This specious argument:
MajGenl.Meade wrote:Under your plan, the union-produced widget that the USA companies will be 'forced' to manufacture will continue to cost a lot more than the Chinese widget unless US workers are willing to work for less. They must have a lower standard of living or no one will buy their widgets (which is the history of the past 50 years). So all your USA companies will go bankrupt; mass unemployment will result; the collapse of civilisation as the USA calls it will ensue.
Clearly US companies will not bother to build any widgets in a non-competitive labour market - hence no new manufacturing in the USA. The USA companies will instead invest even more overseas and export to all other countries not calling themselves the United States of anything. And US manufacturing will collapse even more behind its wall of 'protection'
ignores economic reality.
First, keeping jobs in the US is not just a matter of where things are produced. It is also a matter of service.
It would be a simple matter, for example, for us to say "If you want to sell your computers (or whatever) in the US, you must maintain your call centers, help lines, etc., in the US."
No more calling for help and having your call routed to Mumbai or Bangkok or Kuala Lumpur or ....
No sanely run company would take a pass on the US consumer market -- the dizzyingly huge US consumer market (
see below) -- just to keep its call centers, help lines, etc., somewhere else.

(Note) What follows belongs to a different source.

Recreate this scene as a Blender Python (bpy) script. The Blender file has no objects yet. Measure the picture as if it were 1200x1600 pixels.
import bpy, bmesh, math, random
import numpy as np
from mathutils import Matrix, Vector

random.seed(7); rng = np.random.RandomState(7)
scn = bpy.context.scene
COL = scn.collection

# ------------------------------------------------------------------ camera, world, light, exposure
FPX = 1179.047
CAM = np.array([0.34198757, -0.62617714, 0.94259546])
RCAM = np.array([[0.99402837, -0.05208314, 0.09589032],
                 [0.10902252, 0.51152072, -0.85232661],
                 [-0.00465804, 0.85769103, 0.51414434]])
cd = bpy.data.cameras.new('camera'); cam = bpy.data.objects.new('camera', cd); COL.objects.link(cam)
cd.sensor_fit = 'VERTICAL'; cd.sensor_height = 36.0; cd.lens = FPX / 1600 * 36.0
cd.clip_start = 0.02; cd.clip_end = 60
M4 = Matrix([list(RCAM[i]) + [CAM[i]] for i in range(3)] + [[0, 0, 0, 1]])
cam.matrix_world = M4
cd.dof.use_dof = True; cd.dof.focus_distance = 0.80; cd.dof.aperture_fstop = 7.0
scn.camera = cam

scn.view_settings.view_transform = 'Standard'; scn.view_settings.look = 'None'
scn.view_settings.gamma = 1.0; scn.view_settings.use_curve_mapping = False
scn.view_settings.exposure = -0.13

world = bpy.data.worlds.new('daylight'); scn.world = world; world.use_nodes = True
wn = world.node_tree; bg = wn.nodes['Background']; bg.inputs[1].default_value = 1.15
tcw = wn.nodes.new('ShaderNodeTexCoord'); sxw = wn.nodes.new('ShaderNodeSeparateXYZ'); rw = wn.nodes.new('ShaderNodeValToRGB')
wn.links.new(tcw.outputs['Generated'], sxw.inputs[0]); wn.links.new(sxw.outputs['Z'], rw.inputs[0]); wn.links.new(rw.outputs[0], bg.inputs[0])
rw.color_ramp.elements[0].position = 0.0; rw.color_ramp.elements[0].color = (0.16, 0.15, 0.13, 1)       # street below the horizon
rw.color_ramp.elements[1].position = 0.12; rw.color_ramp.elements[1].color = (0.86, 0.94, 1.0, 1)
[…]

Second, businesses are about profit. If in order to sell goods in the US, a company had to produce those goods in the US, then the cost of producing those goods in Bangladesh or Singapore or wherever would be irrelevant. The Chinese widget would be of no significance. What would matter would be whether businesses could sell their goods in the US for more than it cost them to produce (and market, etc.) their goods in the US.
The US is, far and away, the world's largest
consumer market. No other consumer market even comes close:
--> The US consumer market is more than 2/7 (28.9036%) of the entire world's consumer market.
--> The US consumer market is larger than the consumer market of the entire European Union -- larger than those of Austria, Belgium, Bulgaria, Cyprus, the Czech Republic, Denmark, Estonia, Finland, France, Germany, Greece, Hungary, Ireland, Italy, Latvia, Lithuania, Luxembourg, Malta, Netherlands, Poland, Portugal, Romania, Slovakia, Slovenia, Spain, Sweden, and the United Kingdom combined.
--> The US consumer market is larger than the next five largest consumer markets combined -- larger than those of Japan plus Germany plus China plus Italy plus the UK. The US consumer market is 3.4 times that of Japan, 5.1 times that of Germany, 5.5 times that of China, 6.5 times that of Italy, and 7.1 times that of the UK.
--> The US consumer market is larger than the twenty-one largest consumer markets after that combined -- larger than those of Brazil plus Spain plus France plus Canada plus India plus Russia plus Mexico plus Australia plus South Korea plus Turkey, plus Netherlands plus Argentina plus Switzerland plus Poland plus Belgium plus Greece plus Malaysia plus Austria plus Norway plus Iran plus Indonesia.
--> The US consumer market is larger than all of the other consumer markets in the world after that combined.
The bottom line -- which is what businesses exist to care about -- is straightforward. If sales revenue generated in the US minus production cost incurred in the US equals profit, then companies will flock to the 800-pound-gorilla-in-the-world's-living-room consumer market that is the US.
Exactly contrary to your claims, companies producing goods in the US and selling them in the US would profit; employment in the US would rise; US workers would be better off; and civilization, as the US and the rest of the civilized world call it, would thrive.